An Open World
October 30, 2023

The Rains Retreat ended this morning at dawn. And in Thailand, today is the day they call Taak Baat Thewo or, in Pali, Devorohana. The story goes—and this is a story that comes from after the Canon—that the Buddha spent an entire Rains up in one of the heavens teaching his mother who had passed away when he was only a few days old and now was a deva up there. He spent the whole Rains Retreat teaching his mother. Then, after the Rains Retreat, he came down a jeweled stairway escorted by devas and brahmas.

People who had been deprived of the opportunity to make merit with the Buddha, to put food in his bowl during the Rains, learned that that was where he was coming to a place called Sankassa. So as he came down the stairway, people thronged around. He started his alms round, and the crowd was so great that people started taking their rice and wrapping it up in leaves, like the rice wrapped in leaves we had this morning, and threw it at him to get in his bowl. It’s not a very inspiring sight, but apparently it landed safely in his bowl. So ever since then, there’s been this tradition that this is the day that people come and make merit.

A special feature of that day was that, as the Buddha was coming down that stairway, the world opened up. This is why it’s called devorohana—orohana means opening, and the devas inspired it. The world opened up so that everybody on all the different levels of the cosmos could see one another. The punishments in hell stopped for just a moment. The devas up in heaven could see the hells. The hell beings could see the devas. Human beings could see the devas and the hell beings and all the other levels of beings there were.

You can imagine the impact that would have on people. We hear about rebirth, we hear about the different levels of the cosmos, but as long as we haven’t had evidence of our own, there’s going to always be an element of doubt about these things. So you can imagine what it would be like if the Earth opened up, and you could see the levels of hell, the skies opened up, and you could see all the different levels of heaven, how people would behave differently. They would take their actions a lot more seriously, realizing that their actions have consequences. You can’t just kill somebody and get away with it.

Some people figure out that they’re powerful enough that they can lie, they can steal, they can cheat, they can kill all kinds of beings and get away with it somehow. But if they could see that, no, nobody gets away with things like that—even the most powerful people can’t get away with things like that—people would behave themselves a lot better.

This is why the Buddha said that even though he couldn’t prove to people that there were other levels of being, it would be for their own benefit to take that on as a working hypothesis. He didn’t use the word working hypothesis, but he said basically have conviction in this principle. Give it a try, realizing that if you believe in these things, you’re going to behave a lot better. You become a better person.
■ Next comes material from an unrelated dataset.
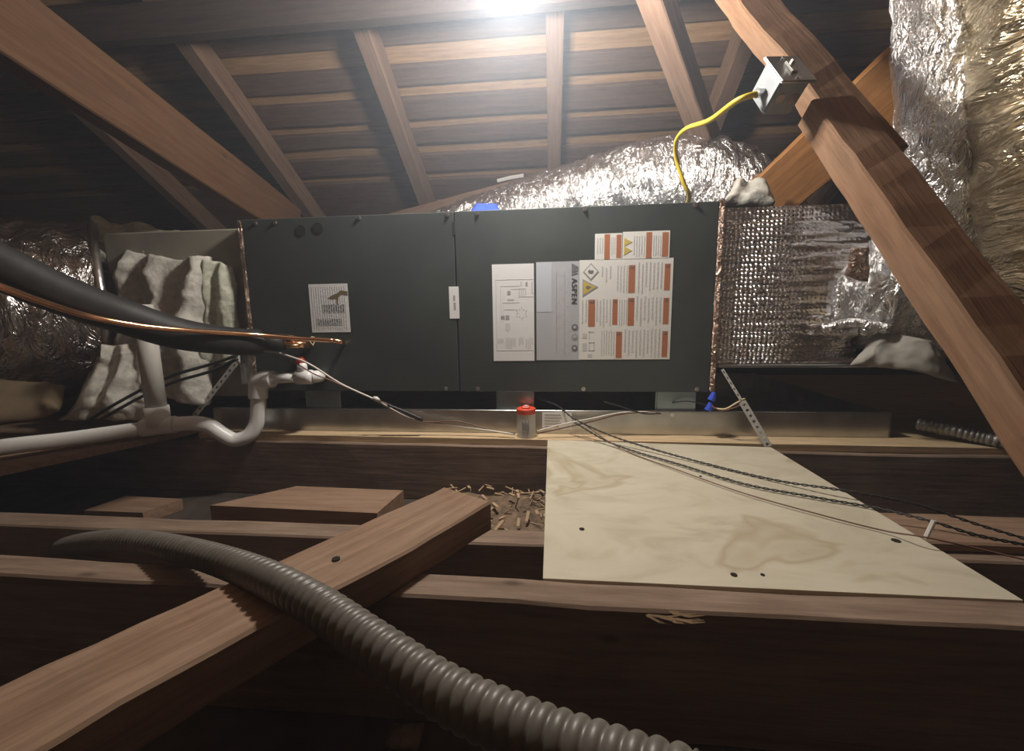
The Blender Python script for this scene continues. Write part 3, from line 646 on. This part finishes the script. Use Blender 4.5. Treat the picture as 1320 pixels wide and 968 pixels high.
strap('hanger_strap', aty(305, 467, 1.085), aty(250, 537, 1.075), .017, (1, 0, .8), 'perforated metal strap slanting beside the white trap', 10)
strap('hanger_strap', aty(931, 476, 1.06), aty(958, 520, 1.04), .007, (1, -.3, .5), 'thin upper metal strap by the right end of the unit', 6)
strap('hanger_strap', aty(957, 518, 1.04), aty(991, 576, 1.012), .017, (1, 0, .5), 'perforated metal strap leaning down on the plywood corner', 8)

# ---------------------------------------------------------------- control wires and float switch
fl = thing('float_switch', aty(678, 566, 1.062), 'white float switch with a red cap on the platform ledge', 'switch')
c = atz(678, 565, .1702); c = V((c.x, 1.066, .1703)); bm = bmesh.new(); tube(bm, [c, c+V((0, 0, .004)), c+V((0, 0, .064))], .0245, 24); build('body', bm, M_WHITEP, fl, smooth=False)
bm = bmesh.new(); tube(bm, [c+V((0, 0, .064)), c+V((0, 0, .076)), c+V((0, 0, .078))], lambda i, s: (.0258, .0258, .022)[i], 24); build('cap', bm, M_RED, fl)
bm = bmesh.new(); box(bm, c+V((-.010, -.012, .078)), c+V((.010, .012, .083)), .002); build('knob', bm, M_RED, fl)
bm = bmesh.new(); tube(bm, [c+V((0, 0, .083)), c+V((0, 0, .0845))], .005, 10); build('knob_center', bm, M_WHITEP, fl)
bm = bmesh.new()
for k in range(7): a = -1.57+(-.35+.11*k); box(bm, c+V((.0245*math.cos(a)-.001, .0245*math.sin(a)-.001, .022)), c+V((.0245*math.cos(a)+.001, .0245*math.sin(a)+.0005, .05-.004*(k % 3))))
build('print', bm, M_INK, fl)
def seq(pp, y): return [aty(px, py_, yy if not callable(y) else y) for (px, py_), yy in zip(pp, y)]
wire('control_wire', seq([(330, 453), (350, 453), (375, 460), (400, 470), (440, 495), (485, 516), (530, 540), (580, 548), (630, 555), (664, 560)], [1.05, 1.04, 1.02, 1.01, 1.03, 1.05, 1.06, 1.065, 1.06, 1.05]), .0028, M_WHITEW, 'white control wire from the red capped drain fitting to the float switch', 'wire')
wire('control_wire', seq([(352, 458), (380, 468), (405, 482), (428, 491), (470, 510), (500, 521), (545, 543), (590, 543), (640, 556), (664, 558)], [1.045, 1.015, 1.005, 1.02, 1.045, 1.05, 1.06, 1.063, 1.06, 1.05]), .0018, M_BROWNW, 'brown control wire twisted with the white one left of the float switch', 'wire')
c_ = aty(485, 514, 1.048); bm = bmesh.new(); tube(bm, [c_+V((-.008, 0, .003)), c_, c_+V((.009, 0, -.004))], lambda i, s: (.004, .0065, .003)[i], 10); tag(build('wire_nut', bm, M_WHITEP, smooth=True), 'small white wire nut on the hanging control wires', 'wire nut')
bm = bmesh.new(); P_ = seq([(500, 522), (520, 530), (545, 541)], [1.046, 1.05, 1.056]); tube(bm, spline(P_, 8), lambda i, s: .0042+.0008*math.sin(i*2.2), 10); tag(build('black_tape_wrap', bm, M_BLACK, smooth=True), 'black tape wrapped around the control wires', 'tape')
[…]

Years back, I commented to a person who was in one of those clubs where people get together to discuss how they would live their life if they had only one more year. They get together and discuss what’s important in their lives, what’s not important in their lives, and how to make more room for what’s really important. I said, how about getting together to see how they would live one year if the really believed in rebirth and karma. How would that change their behavior?

The following year after that, I met this person again, and he said, “When you said that last year, I really resisted it. So I looked into my resistance, and I realized that if I believed in rebirth and believed in karma, I’d have to behave a lot better. I’d have to become a better person.” Which is one of the reasons why the Buddha taught these things. We become better people if we take our actions seriously.

So think of the world being opened up so that you could see all the levels of being, and then act in line with the insight that you would gain that way. That way you can take this story and get some use from it.

Now, it is a story. As I said doesn’t come from the Canon—it comes from later, but there is some evidence that it was believed in the time of King Asoka. The spot where the Buddha supposedly came down in Sankassa has an Asokan pillar to commemorate the event. But even though the story comes later, we can take it and get some use out of it, thinking about if the world were to open up and you could see all the levels of being, how would that change your behavior? How would that change your life? If you feel that would make a change for the better, okay, do that change for the better. That’s how we benefit from stories like this.